◆ Directions: Extract each line of the data and write it out again exactly.
─── Source data ───
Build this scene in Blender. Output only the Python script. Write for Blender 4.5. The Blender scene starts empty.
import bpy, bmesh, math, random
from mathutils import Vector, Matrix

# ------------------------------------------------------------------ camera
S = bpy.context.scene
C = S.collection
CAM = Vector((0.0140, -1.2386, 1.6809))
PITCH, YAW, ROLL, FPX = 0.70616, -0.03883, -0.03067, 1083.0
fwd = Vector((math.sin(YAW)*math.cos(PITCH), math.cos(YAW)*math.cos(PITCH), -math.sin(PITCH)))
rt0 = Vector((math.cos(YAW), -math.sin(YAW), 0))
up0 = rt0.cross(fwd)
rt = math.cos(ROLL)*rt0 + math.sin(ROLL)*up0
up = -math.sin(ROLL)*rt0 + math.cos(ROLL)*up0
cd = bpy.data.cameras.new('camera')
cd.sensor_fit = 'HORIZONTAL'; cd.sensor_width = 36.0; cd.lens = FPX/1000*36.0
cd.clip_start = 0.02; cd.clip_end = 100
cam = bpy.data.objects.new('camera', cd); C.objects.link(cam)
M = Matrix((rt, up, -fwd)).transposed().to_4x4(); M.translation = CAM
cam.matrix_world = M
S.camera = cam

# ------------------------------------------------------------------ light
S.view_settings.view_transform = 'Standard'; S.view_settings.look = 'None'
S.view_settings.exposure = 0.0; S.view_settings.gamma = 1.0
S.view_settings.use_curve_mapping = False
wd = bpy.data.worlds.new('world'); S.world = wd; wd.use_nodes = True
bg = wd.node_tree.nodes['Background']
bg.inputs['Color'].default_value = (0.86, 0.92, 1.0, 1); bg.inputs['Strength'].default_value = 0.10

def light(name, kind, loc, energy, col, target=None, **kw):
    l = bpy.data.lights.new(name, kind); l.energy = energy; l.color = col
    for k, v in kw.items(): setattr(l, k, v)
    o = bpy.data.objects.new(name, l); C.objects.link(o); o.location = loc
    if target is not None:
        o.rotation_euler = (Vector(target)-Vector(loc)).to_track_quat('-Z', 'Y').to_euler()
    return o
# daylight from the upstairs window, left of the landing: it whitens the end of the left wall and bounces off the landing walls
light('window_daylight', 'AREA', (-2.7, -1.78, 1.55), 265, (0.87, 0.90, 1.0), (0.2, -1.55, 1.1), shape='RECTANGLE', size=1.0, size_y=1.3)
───
◆ Finished exercise:
Build this scene in Blender. Output only the Python script. Write for Blender 4.5. The Blender scene starts empty.
import bpy, bmesh, math, random
from mathutils import Vector, Matrix

# ------------------------------------------------------------------ camera
S = bpy.context.scene
C = S.collection
CAM = Vector((0.0140, -1.2386, 1.6809))
PITCH, YAW, ROLL, FPX = 0.70616, -0.03883, -0.03067, 1083.0
fwd = Vector((math.sin(YAW)*math.cos(PITCH), math.cos(YAW)*math.cos(PITCH), -math.sin(PITCH)))
rt0 = Vector((math.cos(YAW), -math.sin(YAW), 0))
up0 = rt0.cross(fwd)
rt = math.cos(ROLL)*rt0 + math.sin(ROLL)*up0
up = -math.sin(ROLL)*rt0 + math.cos(ROLL)*up0
cd = bpy.data.cameras.new('camera')
cd.sensor_fit = 'HORIZONTAL'; cd.sensor_width = 36.0; cd.lens = FPX/1000*36.0
cd.clip_start = 0.02; cd.clip_end = 100
cam = bpy.data.objects.new('camera', cd); C.objects.link(cam)
M = Matrix((rt, up, -fwd)).transposed().to_4x4(); M.translation = CAM
cam.matrix_world = M
S.camera = cam

# ------------------------------------------------------------------ light
S.view_settings.view_transform = 'Standard'; S.view_settings.look = 'None'
S.view_settings.exposure = 0.0; S.view_settings.gamma = 1.0
S.view_settings.use_curve_mapping = False
wd = bpy.data.worlds.new('world'); S.world = wd; wd.use_nodes = True
bg = wd.node_tree.nodes['Background']
bg.inputs['Color'].default_value = (0.86, 0.92, 1.0, 1); bg.inputs['Strength'].default_value = 0.10

def light(name, kind, loc, energy, col, target=None, **kw):
    l = bpy.data.lights.new(name, kind); l.energy = energy; l.color = col
    for k, v in kw.items(): setattr(l, k, v)
    o = bpy.data.objects.new(name, l); C.objects.link(o); o.location = loc
    if target is not None:
        o.rotation_euler = (Vector(target)-Vector(loc)).to_track_quat('-Z', 'Y').to_euler()
    return o
# daylight from the upstairs window, left of the landing: it whitens the end of the left wall and bounces off the landing walls
light('window_daylight', 'AREA', (-2.7, -1.78, 1.55), 265, (0.87, 0.90, 1.0), (0.2, -1.55, 1.1), shape='RECTANGLE', size=1.0, size_y=1.3)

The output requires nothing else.